Als gefragter Solist und Hochschullehrer überstand Goldberg die Tiefen des Exils und eine dreijährige japanische Internierung auf Java. Nach seiner Befreiung lebte er in den USA, London und Amsterdam. Von 1955 bis 1977 leitete er das Niederländische Kammerorchester. Nach Deutschland ist Goldberg nicht wieder zurückgekehrt. Zu tief wird ihn die Verweigerung der Wiedereinstellung im Orchester getroffen haben. Der damalige Intendant Wolfgang Stresemann hatte geschrieben, daß die Stellen der Ersten Konzertmeister im Berliner Philharmonischen Orchester besetzt seien und eine zusätzliche Stelle für »ein neues Orchestermitglied« nur mit Zustimmung der Orchestermitglieder und des künstlerischen Oberleiters Herbert von Karajan geschaffen werden könnte. Weiter teilte Stresemann mit, daß – sollte die Wiedereinstellung durch einen Wiedergutmachungsbescheid angeordnet werden – Goldberg »die Gepflogenheiten des Orchesters anerkennen« und nach einer Probezeit ein Urteil akzeptieren müsse, ob er den »künstlerischen und physischen Anforderungen eines Orchesters von Weltrang gerecht zu werden« vermöge. Memoiren oder persönliche Notizen von Goldberg sind nicht bekannt. Unbekannt, was er erinnert und welche Parallelen er gezogen hat.

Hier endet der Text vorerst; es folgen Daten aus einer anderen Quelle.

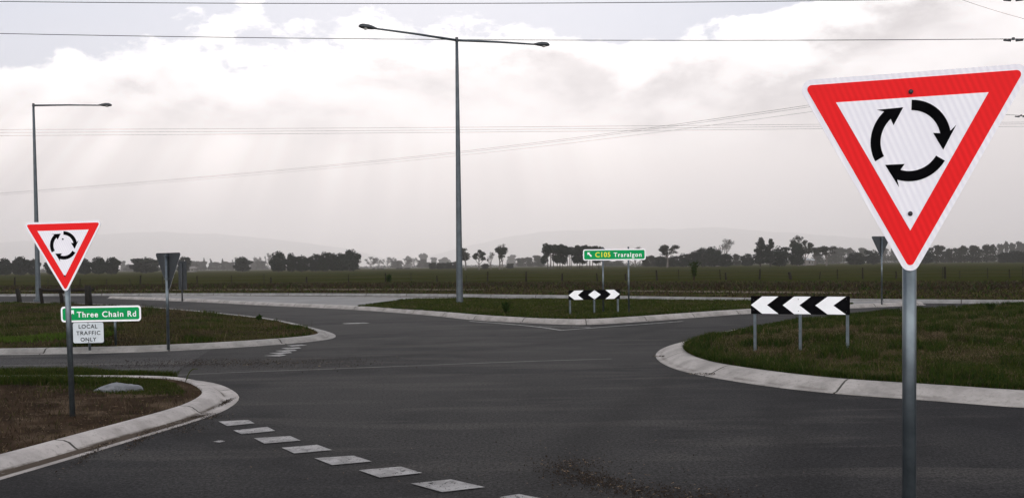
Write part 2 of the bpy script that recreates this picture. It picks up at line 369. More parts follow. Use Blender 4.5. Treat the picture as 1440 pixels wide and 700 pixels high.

Die letzten Lebensjahre – seine erste Frau, Maria Manasse, war 1985 gestorben – verbrachte Goldberg an der Seite der japanischen Pianistin Miyoko Yamane in Japan, hoch geachtet als Dirigent des New Japan Philharmonic Orchestra, als Lehrer und als Leiter des Szymon-Goldberg-Festivals in Toyama. Seine hohe Kunst ist mit ungezählten Tonaufzeichnungen von 1930 bis zum Todesjahr 1993 dokumentiert.

Eine ganze Reihe Schallplatten und CDs liegen in den Vitrinen der Ausstellung. Neueste Technik ermöglicht das Hineinhören. Eine Rarität: der Film von 1931, in dem Bruno Walter die Berliner Philharmoniker dirigiert und Szymon Goldberg als Konzertmeister zu sehen ist. Zusammengetragen hat die Schätze – dazu Programmzettel, Konzertkritiken, Bücher und Fotos von Goldbergs Familie, seiner Zeit in Dresden und Berlin sowie berührende Porträtaufnahmen – der Kammervirtuos Volker Karp, lange Jahre Mitglied der Dresdner Philharmonie. Auf einer Konzertreise hatte er in Tokyo Frau Yamane-Goldbergs Bekanntschaft gemacht und seitdem gesammelt, was Auskunft über Szymon Goldberg gibt, und das Andenken des einzigartigen Musikers bewahrt. Anläßlich des 100. Geburtstags gestaltete Karp 2009 eine Ausstellung im Weber-Museum Hosterwitz. Ein kleines Plakat der Exposition war das einzige, was damals in der Berliner Philharmonie auf der Treppe zur Kantine an den berühmten und vertriebenen einstigen Kollegen erinnerte. Auch die nächste Gelegenheit, der 20. Todestag Goldbergs, blieb in Berlin ungenutzt. Andere Gedenktage und Jubiläen waren wichtiger: 50 Jahre Eröffnung der Philharmonie, zehn Jahre Education-Programm (gesponsert von der Deutschen Bank), 25 Jahre Blechbläserensemble.

Die aktuelle Ausstellung versöhnt. Kurator Helge Grünewald hat die Exponate aus der Sammlung Volker Karps durch prägnante Wortmeldungen von Schülern und Kollegen sowie um sachliche Darstellungen der Lebensphasen Szymon Goldbergs und einige leicht selbstkritische Töne bereichert. Annette Heilfurth und Saskia van de Calseijde haben alles erstklassig präsentiert. Es sind ihr viele Besucher zu wünschen.